Do note that the worth of the premium amount erodes each year on account of inflation. For instance, if the total pemium for a 40-year TROP of ₹1 crore paid over the policy term works out to ₹8 lakh, you will be paid back this premium in lump sum after the policy matures. However, if you were to consider inflation of 6%, the value of ₹8 lakh would be just ₹80,000 after 40 years. The same concept applies to the early withdrawal benefit too, but you would pay a much lower premium and for a shorter duration. Take note that if the policy is discontinued outside of the exit window, you will not get your premium back.

Is it really zero-cost?

It is not accurate to advertise this benefit as ‘zero-cost term plan’ because only the base premium amount after deducting 18% GST is paid back. The extra premium that is paid on add-on features is also deducted by some insurers.

“The big upside is that the policyholder does not have to pay an extra fee or a higher premium to avail it, unlike in the case of TROP. The additional benefit comes at zero cost," said Sajja Praveen Chowdary, business head, term life insurance, Policybazaar.com.

Devil is in the details

Policyholders should take note of the stringent terms around the withdrawal window.

For instance, in the case of HDFC Life’s plan, the exit window opens in the 30th year, but the benefit is not available during the last five years. So, if you were to buy the policy for 35 years, you will qualify for the benefit after 30 years but won’t be able to avail it because of this clause. However, if the policy term is 36 years, you will get a one-year window between the 30th and 31st policy year to avail the benefit.

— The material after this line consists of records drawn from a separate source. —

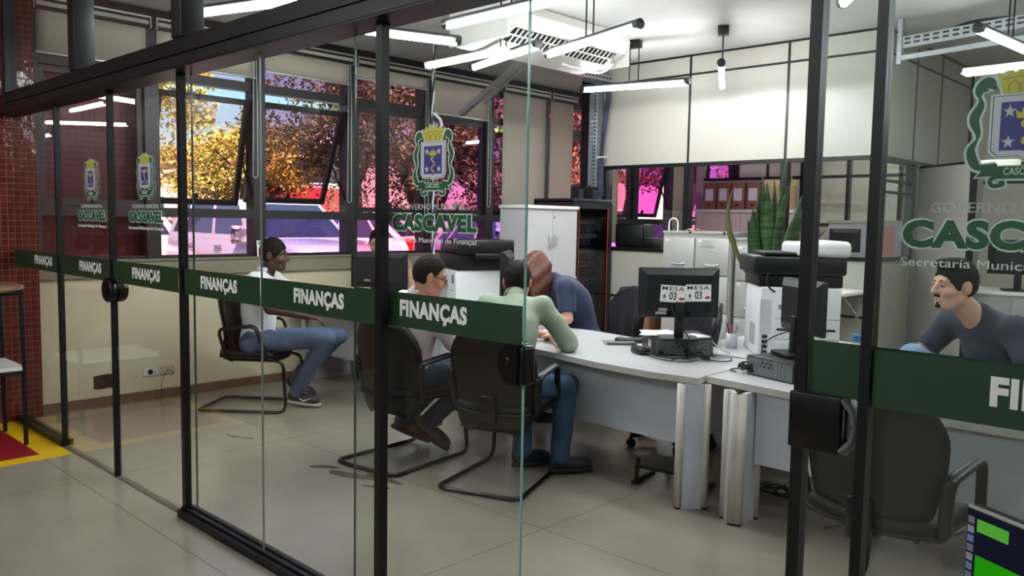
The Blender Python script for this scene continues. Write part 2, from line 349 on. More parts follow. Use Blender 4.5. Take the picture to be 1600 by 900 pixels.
# ---------------------------------------------------------------- windows
M_sash = mat('dark_window_steel', (22, 23, 26), .45, vary=.12)
TINT = {0: (.95, .80, .84), 1: (.98, .88, .88), 2: (.80, .60, .70), 3: (.88, .60, .72), 4: (.74, .44, .74), 5: (.74, .42, .76), 6: (.90, .46, .66), 7: (.90, .46, .66), 8: (.9, .34, .82), 9: (.9, .34, .82), 10: (.9, .34, .82), 11: (.9, .34, .82), 12: (.9, .4, .8)}
LOWT = {0: (.95, .72, .76), 1: (.92, .74, .82), 2: (.80, .66, .88), 3: (.95, .56, .72), 4: (.86, .50, .78), 5: (.78, .55, .92)}
edges = [2.04, 2.96, 3.95, 4.99, 6.0, 6.97, 7.98, 8.99, 10.0, 11.0, 12.0, 13.0, 14.45]
OPEN = {1: 15, 2: 22, 4: 0, 5: 5, 8: 13}
for i in range(len(edges)-1):
    y0, y1 = edges[i]+.06, edges[i+1]-.06
    wn = thing('window_%d' % (i+1), None, None, (FX, (y0+y1)/2, 1.205), kind='structure')
    hw = (y1-y0)/2; H = 3.12-1.205; b = MB()
    b.box(-.15, 0, -hw-.06, -hw, 0, H).box(-.15, 0, hw, hw+.06, 0, H)          # half mullions
    b.box(-.12, 0, -hw, hw, .355, .435)                                       # transom bar
    b.box(-.12, -.02, -hw, hw, 1.52, 1.60).box(-.10, -.02, -hw, hw, 0, .025).box(-.1, -.02, -hw, hw, H-.06, H)
    b.build('window_frame', M_sash, wn)
    t = glass('window_glass_%d' % i, TINT.get(i, (.9, .4, .8)), .05, .8)
    tl = glass('window_glass_low_%d' % i, LOWT.get(i, (.88, .4, .82)), .05, .8)
    MB().box(-.065, -.059, -hw, hw, .025, .355).build('pane', tl, wn)
    MB().box(-.065, -.059, -hw, hw, 1.60, H-.06).build('pane', t, wn)
    # top-hung sash, pushed open at the bottom where the photo shows it open
    a = math.radians(OPEN.get(i, 0)); z0, z1 = .44, (1.44 if a else 1.515); h = z1-z0
    sash = thing('sash', None, None, (-.05, 0, z1)); sash.parent = wn; sash.rotation_euler = (0, a, 0)
    fr = MB()
    for ya, yb in ((-hw+.005, -hw+.05), (hw-.05, hw-.005)): fr.box(-.03, .01, ya, yb, -h, 0)
    fr.box(-.03, .01, -hw+.05, hw-.05, -h, -h+.05).box(-.03, .01, -hw+.05, hw-.05, -.05, 0)
    fr.box(.01, .03, -.02, .02, -h+.02, -h+.11)
    fr.build('sash_frame', M_sash, sash); MB().box(-.012, -.006, -hw+.05, hw-.05, -h+.05, -.05).build('sash_pane', t, sash)
    if a > .1:
        c = MB(); c.bar((-.06-.55*math.sin(a)*h, hw-.012, z1-.55*h*math.cos(a)), (-.05, hw-.008, z0+.12), .012, .012); c.build('stay_arm', M_sash, wn)
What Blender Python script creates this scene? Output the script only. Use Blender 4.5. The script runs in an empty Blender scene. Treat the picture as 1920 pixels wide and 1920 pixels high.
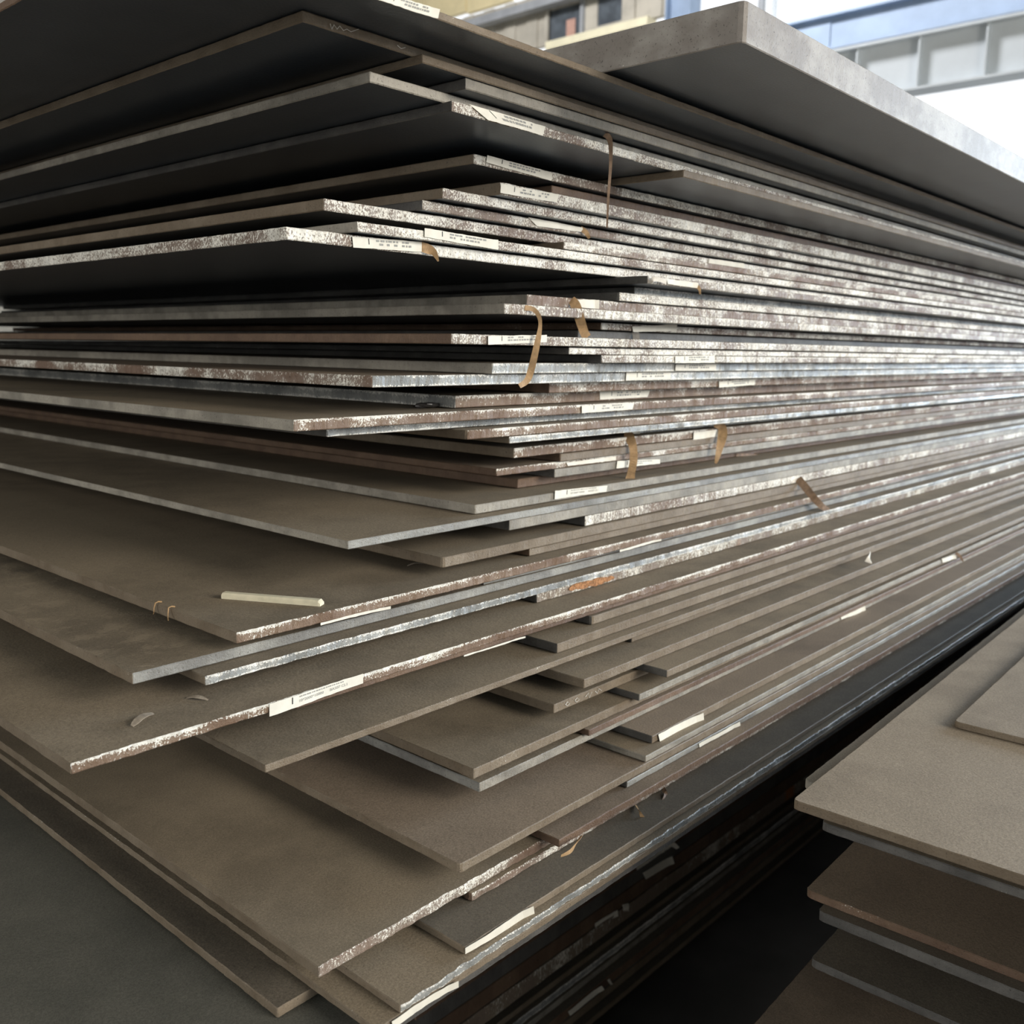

Similarly, with Bajaj Allianz Life policy, the policyholder has to fulfil two conditions to qualify for the benefit—the policy term is at least 35 years and policyholder’s age should be 68 years or more at the time of policy maturity.

Should you buy it

This benefit will work well for those who want to terminate their life insurance policy once they no longer need it. The exit benefit will prompt more people to buy pure risk term insurance.

“India as a market is used to getting money-back from insurance. It would take a massive campaign of the size of polio eradication to change this mindset. Given this mindset, the zero cost or early exit proposition will hopefully get many sceptics who earlier shied away from buying a pure risk term insurance to sign up for one," said Mahavir Chopra, founder, Beshak.org.

Read the terms around early exit carefully before signing up. Also, since the window is a short one and will open 25-30 years later, mark it now so that you don’t forget to avail it.